[BEGIN Records for the task]

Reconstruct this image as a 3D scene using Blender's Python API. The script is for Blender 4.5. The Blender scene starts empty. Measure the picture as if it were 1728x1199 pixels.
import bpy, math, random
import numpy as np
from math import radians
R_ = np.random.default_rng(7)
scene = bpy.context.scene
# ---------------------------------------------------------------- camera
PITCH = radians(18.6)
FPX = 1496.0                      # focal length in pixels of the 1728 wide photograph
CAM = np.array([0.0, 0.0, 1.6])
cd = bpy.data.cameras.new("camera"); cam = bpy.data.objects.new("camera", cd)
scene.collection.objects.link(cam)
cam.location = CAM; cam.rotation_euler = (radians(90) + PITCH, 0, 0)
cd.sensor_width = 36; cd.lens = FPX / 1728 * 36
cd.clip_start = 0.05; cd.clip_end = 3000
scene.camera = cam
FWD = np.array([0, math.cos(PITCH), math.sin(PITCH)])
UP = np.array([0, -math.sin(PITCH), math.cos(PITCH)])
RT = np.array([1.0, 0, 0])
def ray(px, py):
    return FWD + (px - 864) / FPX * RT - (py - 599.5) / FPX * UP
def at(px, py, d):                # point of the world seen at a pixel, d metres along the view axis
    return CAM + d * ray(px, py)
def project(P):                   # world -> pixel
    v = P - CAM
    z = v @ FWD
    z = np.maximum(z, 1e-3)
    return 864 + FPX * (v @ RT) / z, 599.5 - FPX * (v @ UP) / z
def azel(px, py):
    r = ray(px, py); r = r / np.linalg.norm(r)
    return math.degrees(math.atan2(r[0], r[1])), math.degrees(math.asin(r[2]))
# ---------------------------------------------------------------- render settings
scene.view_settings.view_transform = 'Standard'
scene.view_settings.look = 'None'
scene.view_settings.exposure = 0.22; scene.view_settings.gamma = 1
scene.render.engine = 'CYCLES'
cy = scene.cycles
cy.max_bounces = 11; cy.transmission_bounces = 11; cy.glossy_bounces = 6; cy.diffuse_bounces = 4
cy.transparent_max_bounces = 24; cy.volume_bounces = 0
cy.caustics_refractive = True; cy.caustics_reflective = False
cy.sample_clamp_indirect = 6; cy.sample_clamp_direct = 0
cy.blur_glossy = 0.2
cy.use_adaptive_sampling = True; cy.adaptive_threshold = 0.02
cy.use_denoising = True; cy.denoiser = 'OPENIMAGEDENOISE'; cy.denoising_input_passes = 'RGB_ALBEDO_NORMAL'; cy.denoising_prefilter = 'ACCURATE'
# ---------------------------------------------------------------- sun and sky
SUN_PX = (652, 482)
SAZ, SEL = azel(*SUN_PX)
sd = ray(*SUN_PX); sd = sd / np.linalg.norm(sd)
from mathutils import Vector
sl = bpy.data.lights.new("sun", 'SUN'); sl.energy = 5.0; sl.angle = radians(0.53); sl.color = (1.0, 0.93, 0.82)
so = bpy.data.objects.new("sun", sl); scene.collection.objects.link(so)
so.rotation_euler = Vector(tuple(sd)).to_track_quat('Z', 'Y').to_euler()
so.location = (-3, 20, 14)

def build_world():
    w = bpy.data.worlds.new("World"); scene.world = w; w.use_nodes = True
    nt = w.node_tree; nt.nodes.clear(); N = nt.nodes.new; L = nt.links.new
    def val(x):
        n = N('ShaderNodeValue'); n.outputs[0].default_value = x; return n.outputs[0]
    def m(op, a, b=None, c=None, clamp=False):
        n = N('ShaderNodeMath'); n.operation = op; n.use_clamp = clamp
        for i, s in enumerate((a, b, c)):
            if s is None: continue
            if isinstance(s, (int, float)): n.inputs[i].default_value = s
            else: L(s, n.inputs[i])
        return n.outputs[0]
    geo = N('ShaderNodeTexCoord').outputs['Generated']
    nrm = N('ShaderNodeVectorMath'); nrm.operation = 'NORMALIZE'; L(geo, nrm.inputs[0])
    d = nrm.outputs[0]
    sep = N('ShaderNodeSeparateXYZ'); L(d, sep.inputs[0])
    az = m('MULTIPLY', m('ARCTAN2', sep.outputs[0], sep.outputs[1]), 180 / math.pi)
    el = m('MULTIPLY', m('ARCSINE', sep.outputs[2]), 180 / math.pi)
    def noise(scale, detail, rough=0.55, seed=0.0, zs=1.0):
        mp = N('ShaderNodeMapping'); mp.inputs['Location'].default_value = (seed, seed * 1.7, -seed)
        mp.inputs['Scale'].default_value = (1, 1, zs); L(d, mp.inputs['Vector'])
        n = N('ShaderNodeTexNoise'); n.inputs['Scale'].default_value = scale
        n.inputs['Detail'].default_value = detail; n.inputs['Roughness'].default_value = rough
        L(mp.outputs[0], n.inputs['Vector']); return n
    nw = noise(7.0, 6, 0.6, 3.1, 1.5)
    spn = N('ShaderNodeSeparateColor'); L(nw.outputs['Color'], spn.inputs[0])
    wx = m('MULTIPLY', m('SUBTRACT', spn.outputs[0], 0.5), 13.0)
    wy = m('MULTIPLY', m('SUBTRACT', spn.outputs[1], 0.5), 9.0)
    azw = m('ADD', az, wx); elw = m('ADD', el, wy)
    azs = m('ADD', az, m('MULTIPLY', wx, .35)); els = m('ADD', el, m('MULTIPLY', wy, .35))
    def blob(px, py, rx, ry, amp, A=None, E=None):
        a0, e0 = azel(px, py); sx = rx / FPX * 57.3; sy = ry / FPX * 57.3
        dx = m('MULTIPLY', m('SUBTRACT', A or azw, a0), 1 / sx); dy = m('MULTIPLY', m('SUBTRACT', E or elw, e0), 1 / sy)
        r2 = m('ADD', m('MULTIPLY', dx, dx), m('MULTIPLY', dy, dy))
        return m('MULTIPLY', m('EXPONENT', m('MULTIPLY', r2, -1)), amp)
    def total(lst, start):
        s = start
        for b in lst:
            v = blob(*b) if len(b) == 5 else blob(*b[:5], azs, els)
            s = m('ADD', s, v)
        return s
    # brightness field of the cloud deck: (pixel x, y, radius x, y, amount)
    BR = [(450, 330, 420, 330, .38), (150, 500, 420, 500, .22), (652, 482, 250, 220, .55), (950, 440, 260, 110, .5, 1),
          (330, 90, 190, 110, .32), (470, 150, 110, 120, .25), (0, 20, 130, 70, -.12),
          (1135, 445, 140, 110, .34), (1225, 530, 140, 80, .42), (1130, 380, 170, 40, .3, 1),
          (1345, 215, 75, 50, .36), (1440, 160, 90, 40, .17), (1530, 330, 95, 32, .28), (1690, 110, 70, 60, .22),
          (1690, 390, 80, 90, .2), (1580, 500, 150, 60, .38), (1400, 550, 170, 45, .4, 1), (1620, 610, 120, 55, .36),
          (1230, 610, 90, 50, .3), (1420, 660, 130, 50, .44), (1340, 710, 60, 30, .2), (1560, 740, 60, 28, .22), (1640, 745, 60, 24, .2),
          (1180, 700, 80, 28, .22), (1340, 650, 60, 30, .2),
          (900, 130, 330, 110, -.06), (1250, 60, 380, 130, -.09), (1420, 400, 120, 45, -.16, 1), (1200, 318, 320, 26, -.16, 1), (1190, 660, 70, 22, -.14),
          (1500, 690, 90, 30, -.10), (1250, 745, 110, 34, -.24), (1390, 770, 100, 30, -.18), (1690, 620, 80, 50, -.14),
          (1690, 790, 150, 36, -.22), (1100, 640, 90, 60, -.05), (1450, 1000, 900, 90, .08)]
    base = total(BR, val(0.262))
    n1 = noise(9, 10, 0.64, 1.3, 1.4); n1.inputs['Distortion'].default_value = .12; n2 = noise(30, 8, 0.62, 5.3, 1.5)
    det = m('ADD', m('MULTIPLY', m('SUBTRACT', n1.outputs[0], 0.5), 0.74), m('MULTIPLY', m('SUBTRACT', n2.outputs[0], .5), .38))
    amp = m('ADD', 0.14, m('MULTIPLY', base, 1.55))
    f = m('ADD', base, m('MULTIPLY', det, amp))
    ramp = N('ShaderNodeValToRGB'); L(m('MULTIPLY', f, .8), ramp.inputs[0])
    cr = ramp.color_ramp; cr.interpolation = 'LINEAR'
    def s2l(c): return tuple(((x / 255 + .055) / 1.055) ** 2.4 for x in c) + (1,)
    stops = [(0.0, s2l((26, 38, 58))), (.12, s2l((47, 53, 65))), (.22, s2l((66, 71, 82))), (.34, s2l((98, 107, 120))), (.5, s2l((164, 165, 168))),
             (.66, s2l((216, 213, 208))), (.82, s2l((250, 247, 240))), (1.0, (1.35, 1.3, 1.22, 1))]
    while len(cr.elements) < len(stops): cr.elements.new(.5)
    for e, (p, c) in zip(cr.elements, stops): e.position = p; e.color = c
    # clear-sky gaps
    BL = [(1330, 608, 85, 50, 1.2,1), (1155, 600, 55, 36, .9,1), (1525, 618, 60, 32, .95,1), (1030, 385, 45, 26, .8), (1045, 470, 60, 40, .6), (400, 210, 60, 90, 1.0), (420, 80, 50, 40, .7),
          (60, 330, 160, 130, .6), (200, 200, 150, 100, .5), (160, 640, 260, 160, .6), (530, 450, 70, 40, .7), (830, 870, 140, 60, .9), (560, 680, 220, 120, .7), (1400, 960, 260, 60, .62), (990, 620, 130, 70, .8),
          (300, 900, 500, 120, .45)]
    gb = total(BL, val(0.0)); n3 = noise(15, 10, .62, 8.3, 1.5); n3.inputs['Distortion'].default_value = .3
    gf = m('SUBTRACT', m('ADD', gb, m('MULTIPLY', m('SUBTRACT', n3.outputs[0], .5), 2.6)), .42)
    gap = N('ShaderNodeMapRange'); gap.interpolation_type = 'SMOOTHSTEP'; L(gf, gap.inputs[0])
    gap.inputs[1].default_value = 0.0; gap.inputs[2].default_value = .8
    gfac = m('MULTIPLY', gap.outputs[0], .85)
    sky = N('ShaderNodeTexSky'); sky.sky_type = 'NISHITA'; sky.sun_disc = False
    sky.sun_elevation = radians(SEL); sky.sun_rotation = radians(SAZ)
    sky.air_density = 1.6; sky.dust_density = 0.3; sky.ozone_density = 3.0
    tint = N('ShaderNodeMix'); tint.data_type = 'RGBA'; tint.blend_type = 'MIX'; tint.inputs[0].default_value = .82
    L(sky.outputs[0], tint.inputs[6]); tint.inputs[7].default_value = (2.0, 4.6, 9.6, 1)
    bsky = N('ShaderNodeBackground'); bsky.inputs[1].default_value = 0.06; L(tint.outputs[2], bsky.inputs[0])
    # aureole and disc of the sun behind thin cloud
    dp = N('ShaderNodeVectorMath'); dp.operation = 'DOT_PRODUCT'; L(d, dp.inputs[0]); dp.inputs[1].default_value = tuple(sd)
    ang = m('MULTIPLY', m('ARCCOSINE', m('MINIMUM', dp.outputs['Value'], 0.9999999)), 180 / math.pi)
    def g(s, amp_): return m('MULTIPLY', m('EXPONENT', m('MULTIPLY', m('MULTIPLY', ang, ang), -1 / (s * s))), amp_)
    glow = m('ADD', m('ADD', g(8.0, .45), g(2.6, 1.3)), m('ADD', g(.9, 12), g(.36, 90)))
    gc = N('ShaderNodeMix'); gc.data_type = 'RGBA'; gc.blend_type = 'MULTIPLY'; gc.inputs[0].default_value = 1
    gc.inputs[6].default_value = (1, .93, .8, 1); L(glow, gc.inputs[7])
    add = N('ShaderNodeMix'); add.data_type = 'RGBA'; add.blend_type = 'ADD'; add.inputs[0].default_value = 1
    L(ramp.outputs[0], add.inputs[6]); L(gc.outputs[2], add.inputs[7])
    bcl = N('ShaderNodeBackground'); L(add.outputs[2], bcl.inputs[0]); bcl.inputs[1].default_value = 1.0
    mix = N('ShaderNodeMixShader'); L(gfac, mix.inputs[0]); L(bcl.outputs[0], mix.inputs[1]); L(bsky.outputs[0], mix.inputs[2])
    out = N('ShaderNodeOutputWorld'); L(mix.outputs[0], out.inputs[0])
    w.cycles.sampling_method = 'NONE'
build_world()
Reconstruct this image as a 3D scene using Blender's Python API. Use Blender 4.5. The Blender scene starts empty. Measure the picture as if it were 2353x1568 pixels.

[END Records for the task]

Pick out the lines containing the word "picture" and show them.

Reconstruct this image as a 3D scene using Blender's Python API. The script is for Blender 4.5. The Blender scene starts empty. Measure the picture as if it were 1728x1199 pixels.
Reconstruct this image as a 3D scene using Blender's Python API. Use Blender 4.5. The Blender scene starts empty. Measure the picture as if it were 2353x1568 pixels.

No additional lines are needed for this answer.